Just In Time For AMD's Launch, NVIDIA Has Some 'Super' GPUs

It was weird for Computex to come and go without talk of new GPUs from Nvidia. But after having teased something to do with "Super" around Computex, it seems like we'll get some new GPUs after all — and just in time to rain on AMD's parade next month.

Following speculation from the specialist component sphere, confirmation has started to arrived that the next string of Nvidia GPUs will be termed "Super". Videocardz reported that Nvidia would officially unveiled the full lineup on July 2 — just days before the global launch of AMD's Navi and third-generation Ryzen CPUs.

Extra confirmation of the Super line then leaked out on Twitter, with user Komachi_ensaka pointing to a Eurasian Economic Commission filing outlining Gigabyte's upcoming graphics cards, which include the RTX 2060 Super, as well as a stack of new SKUs across their AORUS line and their Radeon RX 5700 offering:

Image: Eurasian Economic Commission

Interestingly, the review embargo for AIB models — not the Founder Edition cards from Nvidia directly — will supposedly be July 9, while the news and reviews for the founder edition models will be on July 2 internationally. That's primarily a media move on Nvidia's part, as the company (and the entire tech world) knows that there's upcoming coverage for AMD's Ryzen CPUs and RX 5700 cards around their global launch on July 7.

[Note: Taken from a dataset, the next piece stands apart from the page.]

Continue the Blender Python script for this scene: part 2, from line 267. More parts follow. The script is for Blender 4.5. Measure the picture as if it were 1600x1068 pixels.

It certainly makes life hell for reviewers on the ground. Apart from having a whole new stack of 7nm CPUs and GPUs to deal with, NVIDIA's thrown some more GPUs into the mix. And samples for some of these haven't even gone out as far as I'm aware, so people are in for a long string of sleepless nights. But hey, at least there's a little more competition in the GPU space.


    Thank god for AMD. Forcing NVidia and Intel to pull their fingers out and stop relying on planned obsolescence to make money. Bring on the price / performance war!

      I'm firmly in the Nvidia/Intel ecosystem for all my gaming kit, but I also recognise that nifty bells and whistles like raytracing (especially with such niche uptake compared to even PhysX) can't sell a line of cards if they break too far from the basic price/performance metrics (particularly without the widespread utility stuff like CUDA could do outside of gaming) - AMD have neatly shored up the console market, but when they nip at the heels of Nvidia's PC cards it means our premium options are far more competitively priced!